### Requirements
Repeat the material exactly from its first line to the line that includes "return c, 0.8 * s - 0.3". Skip pictures.

* START Dataset extract *

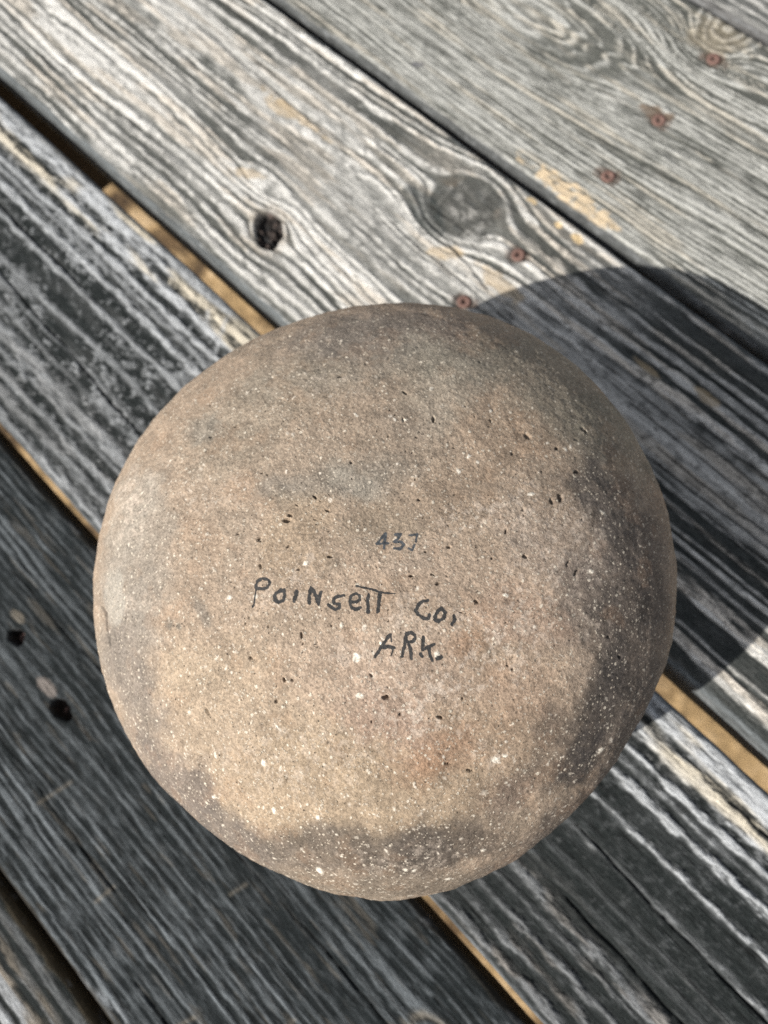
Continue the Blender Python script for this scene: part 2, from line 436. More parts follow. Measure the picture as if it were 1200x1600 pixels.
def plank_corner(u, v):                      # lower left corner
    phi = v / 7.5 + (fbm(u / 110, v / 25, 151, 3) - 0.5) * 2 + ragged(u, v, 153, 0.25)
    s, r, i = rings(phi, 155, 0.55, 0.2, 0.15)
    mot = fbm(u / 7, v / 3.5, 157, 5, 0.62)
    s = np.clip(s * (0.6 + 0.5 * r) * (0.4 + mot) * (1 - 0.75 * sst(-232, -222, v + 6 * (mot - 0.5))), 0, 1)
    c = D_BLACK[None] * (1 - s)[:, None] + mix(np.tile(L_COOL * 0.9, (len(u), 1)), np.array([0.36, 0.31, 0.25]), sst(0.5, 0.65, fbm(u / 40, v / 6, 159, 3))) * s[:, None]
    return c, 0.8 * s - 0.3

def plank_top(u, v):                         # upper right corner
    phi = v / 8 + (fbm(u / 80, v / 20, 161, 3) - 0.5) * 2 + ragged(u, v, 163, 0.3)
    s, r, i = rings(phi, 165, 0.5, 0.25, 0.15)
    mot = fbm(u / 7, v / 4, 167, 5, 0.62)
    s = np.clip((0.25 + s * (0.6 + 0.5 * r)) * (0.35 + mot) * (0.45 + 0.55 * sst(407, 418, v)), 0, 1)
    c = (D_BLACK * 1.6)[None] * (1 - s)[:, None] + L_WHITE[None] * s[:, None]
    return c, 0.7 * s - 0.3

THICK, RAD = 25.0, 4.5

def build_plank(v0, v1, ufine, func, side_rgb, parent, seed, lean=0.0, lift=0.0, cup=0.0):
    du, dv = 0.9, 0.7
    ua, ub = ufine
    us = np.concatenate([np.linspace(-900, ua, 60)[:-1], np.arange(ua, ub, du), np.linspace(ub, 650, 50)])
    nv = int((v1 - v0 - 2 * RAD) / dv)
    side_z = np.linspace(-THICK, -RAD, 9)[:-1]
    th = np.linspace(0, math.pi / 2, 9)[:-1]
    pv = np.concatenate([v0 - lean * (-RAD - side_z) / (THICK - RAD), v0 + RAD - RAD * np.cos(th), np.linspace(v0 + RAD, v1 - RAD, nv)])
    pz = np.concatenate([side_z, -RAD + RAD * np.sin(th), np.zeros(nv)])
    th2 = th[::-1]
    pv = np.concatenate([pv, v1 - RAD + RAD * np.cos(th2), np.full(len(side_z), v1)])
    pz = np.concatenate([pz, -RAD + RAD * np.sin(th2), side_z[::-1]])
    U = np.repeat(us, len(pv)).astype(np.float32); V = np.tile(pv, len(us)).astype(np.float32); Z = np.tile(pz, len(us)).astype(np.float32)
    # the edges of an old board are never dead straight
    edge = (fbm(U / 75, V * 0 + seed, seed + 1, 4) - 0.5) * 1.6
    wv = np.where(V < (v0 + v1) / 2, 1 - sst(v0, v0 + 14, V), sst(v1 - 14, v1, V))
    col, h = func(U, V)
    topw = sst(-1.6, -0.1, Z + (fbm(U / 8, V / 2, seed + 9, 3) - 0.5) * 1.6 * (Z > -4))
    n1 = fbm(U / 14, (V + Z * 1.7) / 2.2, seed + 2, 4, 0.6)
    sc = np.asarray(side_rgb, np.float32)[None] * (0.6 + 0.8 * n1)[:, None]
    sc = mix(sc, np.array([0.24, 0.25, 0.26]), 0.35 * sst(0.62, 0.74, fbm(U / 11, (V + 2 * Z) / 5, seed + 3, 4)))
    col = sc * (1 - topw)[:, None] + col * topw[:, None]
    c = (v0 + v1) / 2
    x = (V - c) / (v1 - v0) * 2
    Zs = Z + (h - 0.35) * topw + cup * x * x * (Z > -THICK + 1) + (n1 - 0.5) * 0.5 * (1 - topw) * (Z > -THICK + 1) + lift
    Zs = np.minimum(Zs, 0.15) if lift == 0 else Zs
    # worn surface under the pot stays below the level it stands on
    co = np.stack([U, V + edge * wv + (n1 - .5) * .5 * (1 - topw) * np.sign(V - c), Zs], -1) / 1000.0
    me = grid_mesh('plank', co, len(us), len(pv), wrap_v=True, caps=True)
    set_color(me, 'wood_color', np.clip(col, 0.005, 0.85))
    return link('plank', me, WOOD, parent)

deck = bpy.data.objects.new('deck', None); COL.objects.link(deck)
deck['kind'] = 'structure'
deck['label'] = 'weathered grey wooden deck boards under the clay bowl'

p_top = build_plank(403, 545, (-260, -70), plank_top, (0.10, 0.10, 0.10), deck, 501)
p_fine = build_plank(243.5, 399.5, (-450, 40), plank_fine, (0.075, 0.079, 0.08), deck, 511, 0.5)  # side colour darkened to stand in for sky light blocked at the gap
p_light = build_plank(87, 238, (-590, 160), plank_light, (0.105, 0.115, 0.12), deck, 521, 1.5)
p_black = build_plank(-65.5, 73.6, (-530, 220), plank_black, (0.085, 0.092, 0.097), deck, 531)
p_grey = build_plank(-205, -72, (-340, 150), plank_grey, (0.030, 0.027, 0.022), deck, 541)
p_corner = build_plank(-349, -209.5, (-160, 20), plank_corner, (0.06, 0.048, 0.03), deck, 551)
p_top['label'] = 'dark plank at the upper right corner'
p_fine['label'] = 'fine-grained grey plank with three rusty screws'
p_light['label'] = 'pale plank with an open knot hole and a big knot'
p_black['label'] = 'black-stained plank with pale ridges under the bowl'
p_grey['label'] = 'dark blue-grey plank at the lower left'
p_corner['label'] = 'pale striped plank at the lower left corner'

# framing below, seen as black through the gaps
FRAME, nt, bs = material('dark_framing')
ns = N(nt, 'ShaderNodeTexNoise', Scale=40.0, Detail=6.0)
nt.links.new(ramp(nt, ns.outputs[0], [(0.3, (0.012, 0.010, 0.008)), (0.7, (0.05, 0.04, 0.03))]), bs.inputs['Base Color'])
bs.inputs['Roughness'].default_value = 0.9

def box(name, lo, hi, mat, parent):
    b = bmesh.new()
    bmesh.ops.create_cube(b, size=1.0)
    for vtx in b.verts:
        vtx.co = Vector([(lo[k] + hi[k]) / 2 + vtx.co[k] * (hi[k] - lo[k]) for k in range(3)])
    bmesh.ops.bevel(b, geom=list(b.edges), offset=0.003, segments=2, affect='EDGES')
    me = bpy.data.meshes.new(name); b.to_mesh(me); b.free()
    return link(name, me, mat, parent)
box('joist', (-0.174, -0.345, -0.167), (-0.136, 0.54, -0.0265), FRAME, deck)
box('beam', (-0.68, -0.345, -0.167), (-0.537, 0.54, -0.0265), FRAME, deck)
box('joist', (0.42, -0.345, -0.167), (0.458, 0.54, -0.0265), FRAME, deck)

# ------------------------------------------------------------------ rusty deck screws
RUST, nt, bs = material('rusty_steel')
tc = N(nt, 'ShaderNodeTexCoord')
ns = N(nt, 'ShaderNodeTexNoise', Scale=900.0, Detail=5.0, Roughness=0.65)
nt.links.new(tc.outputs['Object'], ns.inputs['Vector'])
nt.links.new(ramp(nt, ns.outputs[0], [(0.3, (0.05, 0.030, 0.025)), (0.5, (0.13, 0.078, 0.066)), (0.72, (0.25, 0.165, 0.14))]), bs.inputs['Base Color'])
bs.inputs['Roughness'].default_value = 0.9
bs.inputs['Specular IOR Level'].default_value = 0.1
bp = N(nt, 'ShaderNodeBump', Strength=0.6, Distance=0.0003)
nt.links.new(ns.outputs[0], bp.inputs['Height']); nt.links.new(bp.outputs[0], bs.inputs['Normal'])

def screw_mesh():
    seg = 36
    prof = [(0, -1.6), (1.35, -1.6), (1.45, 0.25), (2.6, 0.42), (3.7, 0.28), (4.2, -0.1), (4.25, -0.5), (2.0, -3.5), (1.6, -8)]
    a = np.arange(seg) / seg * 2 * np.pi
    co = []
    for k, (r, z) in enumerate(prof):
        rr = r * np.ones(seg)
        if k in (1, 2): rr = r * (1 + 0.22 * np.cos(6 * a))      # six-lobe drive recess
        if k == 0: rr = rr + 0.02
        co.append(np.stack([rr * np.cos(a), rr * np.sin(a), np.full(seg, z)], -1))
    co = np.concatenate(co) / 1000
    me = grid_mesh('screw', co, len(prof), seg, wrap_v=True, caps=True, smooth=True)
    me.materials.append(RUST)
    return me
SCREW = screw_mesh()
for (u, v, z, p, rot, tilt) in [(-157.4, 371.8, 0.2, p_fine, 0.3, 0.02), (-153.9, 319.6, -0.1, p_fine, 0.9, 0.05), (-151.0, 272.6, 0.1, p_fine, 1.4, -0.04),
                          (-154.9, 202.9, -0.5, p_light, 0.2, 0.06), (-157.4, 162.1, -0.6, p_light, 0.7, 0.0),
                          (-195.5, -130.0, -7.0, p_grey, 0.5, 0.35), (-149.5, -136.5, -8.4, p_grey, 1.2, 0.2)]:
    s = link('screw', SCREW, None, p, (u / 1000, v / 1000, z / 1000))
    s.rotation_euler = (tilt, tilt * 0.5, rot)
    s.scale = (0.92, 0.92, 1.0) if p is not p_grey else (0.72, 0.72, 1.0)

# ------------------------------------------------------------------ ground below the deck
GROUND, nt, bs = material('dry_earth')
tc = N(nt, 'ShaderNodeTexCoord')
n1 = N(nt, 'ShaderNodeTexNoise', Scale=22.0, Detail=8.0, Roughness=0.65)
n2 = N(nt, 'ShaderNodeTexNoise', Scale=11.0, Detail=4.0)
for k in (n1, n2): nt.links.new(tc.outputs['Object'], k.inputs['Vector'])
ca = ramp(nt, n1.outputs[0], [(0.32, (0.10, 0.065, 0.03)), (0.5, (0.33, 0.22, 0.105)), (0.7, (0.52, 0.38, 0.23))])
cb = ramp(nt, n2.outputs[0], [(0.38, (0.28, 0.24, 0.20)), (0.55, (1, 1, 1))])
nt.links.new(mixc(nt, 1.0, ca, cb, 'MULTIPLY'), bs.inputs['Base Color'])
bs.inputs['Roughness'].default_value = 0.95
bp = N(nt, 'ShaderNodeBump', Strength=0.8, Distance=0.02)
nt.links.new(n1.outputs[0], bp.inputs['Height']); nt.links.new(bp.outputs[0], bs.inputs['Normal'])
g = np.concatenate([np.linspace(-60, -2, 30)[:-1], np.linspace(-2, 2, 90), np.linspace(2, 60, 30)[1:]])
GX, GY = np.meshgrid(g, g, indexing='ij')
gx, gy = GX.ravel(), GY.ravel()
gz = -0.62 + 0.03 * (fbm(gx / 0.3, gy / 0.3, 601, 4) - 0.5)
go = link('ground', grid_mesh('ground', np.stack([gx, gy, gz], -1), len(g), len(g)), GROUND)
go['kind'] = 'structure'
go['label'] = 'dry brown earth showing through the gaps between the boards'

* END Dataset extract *

### The answer
Continue the Blender Python script for this scene: part 2, from line 436. More parts follow. Measure the picture as if it were 1200x1600 pixels.
def plank_corner(u, v):                      # lower left corner
    phi = v / 7.5 + (fbm(u / 110, v / 25, 151, 3) - 0.5) * 2 + ragged(u, v, 153, 0.25)
    s, r, i = rings(phi, 155, 0.55, 0.2, 0.15)
    mot = fbm(u / 7, v / 3.5, 157, 5, 0.62)
    s = np.clip(s * (0.6 + 0.5 * r) * (0.4 + mot) * (1 - 0.75 * sst(-232, -222, v + 6 * (mot - 0.5))), 0, 1)
    c = D_BLACK[None] * (1 - s)[:, None] + mix(np.tile(L_COOL * 0.9, (len(u), 1)), np.array([0.36, 0.31, 0.25]), sst(0.5, 0.65, fbm(u / 40, v / 6, 159, 3))) * s[:, None]
    return c, 0.8 * s - 0.3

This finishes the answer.